内務省警保局保安課が当時作成した『特高外事月報昭和12年1月分』には、組織に縛られず、目的達成のためだけに行動する松村のプラグマチックな性格をよく示すエピソードが記録されている。
それによると、彼は共産党のオルグとして活動していながら、仲間から入党を誘われると、「正しき運動をなすにおいて、入党する要なかるべし」と主張して頑なに断ったという。
数年後、松村は再び朝鮮半島に渡り、咸興に住んだ。戦前には朝鮮総督府に勤務し、戦後に引揚者の聞き取り調査を行った森田芳夫が著した『朝鮮終戦の記録―米ソ両軍の進駐と日本人の引揚』(以下、『終戦の記録』)によると、建設会社「西松組」(現・西松建設)に雇われ、各地で旧日本軍の関連工事に携わった。検挙歴がある彼は昼夜の区別なく、憲兵に監視されたらしい。
避難民の惨状を目の当たりに
そんな生活を送る中、日本の敗色が濃厚となった1945年5月、松村もついに召集される。そして羅南師管区工兵補充隊2等兵として満州との国境に近い咸鏡北道会寧を守備していた時、日本の敗戦を迎えた。
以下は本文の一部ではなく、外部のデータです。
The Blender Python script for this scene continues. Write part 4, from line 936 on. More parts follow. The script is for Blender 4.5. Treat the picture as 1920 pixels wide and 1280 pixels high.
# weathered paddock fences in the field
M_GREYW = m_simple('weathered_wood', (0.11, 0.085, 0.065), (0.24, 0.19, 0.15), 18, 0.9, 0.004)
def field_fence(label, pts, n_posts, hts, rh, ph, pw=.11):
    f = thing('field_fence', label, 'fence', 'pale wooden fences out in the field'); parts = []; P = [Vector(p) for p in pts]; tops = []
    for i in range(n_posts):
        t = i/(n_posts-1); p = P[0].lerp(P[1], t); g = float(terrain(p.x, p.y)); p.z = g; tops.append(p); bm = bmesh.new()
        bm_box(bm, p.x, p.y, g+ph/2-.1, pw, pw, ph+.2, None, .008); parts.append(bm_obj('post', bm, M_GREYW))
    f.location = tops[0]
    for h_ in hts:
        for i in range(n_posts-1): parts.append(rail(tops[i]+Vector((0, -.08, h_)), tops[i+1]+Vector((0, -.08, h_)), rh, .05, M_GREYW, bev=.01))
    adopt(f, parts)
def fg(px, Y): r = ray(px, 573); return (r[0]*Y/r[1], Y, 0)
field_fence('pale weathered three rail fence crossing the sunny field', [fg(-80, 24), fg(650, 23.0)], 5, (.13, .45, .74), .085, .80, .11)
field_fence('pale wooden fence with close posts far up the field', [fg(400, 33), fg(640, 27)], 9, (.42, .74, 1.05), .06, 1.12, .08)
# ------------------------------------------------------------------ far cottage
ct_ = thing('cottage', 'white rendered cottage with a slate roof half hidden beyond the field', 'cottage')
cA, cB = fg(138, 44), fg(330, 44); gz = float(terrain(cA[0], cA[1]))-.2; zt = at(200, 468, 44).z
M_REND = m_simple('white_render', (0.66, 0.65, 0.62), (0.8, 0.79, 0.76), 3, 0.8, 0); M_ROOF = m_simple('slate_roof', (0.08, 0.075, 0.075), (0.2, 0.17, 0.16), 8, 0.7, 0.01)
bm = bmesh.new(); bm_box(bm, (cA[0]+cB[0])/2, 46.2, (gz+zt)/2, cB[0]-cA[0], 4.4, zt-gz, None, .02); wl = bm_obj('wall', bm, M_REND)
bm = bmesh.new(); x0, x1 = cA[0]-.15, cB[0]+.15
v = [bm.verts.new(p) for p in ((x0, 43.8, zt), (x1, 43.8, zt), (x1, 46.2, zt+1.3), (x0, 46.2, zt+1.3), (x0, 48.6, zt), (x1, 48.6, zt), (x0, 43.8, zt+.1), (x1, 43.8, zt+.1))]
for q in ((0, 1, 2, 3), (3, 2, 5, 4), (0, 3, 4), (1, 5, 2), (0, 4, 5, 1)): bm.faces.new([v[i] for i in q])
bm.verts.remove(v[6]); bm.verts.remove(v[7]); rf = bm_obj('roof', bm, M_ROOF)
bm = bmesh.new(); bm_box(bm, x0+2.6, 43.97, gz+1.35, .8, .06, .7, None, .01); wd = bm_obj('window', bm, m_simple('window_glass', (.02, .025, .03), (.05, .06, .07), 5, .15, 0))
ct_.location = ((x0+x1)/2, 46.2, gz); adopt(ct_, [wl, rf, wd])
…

「今は嘱託としてソ連軍司令部へ毎日出勤を強いられているが、逃げることもできず、せめて同胞として皆さんのためになるように陰から骨を折っておりますが、まだ実を結ぶところがなく残念に思っております」
9月10日夜。咸興に戻っていた松村は西松組の先輩社員だった河合泰助を訪ね、こう胸の内を語った。これは、河合が西松建設の社報に投稿した手記に認めている。
左翼活動家だった経歴がプラスに働いたのだろうか、混乱の最中、進駐したソ連軍司令部の嘱託として職を得た。在留邦人にソ連軍の意向を伝える役回りを務めていたらしい。
冒頭で触れたように、敗戦と同時に朝鮮奥地からは大量の日本人避難民が南下し、その大移動は1945年秋まで続いた。咸興に着いたほとんどの避難民は無一物に近い窮状で、誰もが憔悴しきっていた。栄養失調や感染症による死亡者が8月末から出始め、9月末までにその数は1105人に達していた。
「避難者の集団が増える一方で、収容する場所もなく、近頃では畳1枚あたりに10人以上の割合です。発疹チフスは蔓延し放題で抵抗力の弱い者から死亡し、毎日20人、30人と多くなるばかり。火葬という処置もできなくなり、元気な者に山裾に毎日大きな深い穴を掘らせ、仏様はここに投げ込み赤土をかぶせるだけです。私も日本人として、実に心苦しく、いろいろと悩んでいます」
松村は河合に自分の非力を嘆き、焦る気持ちを吐き出した。避難民の惨状を目の当たりにしながら、遺体を火葬にするための薪さえ手に入らず、粗雑に埋めるほかなかった。そんな状況に深い苦悩を抱いていた。だが、忸怩たる思いは、やがて大きな実を結ぶことになる。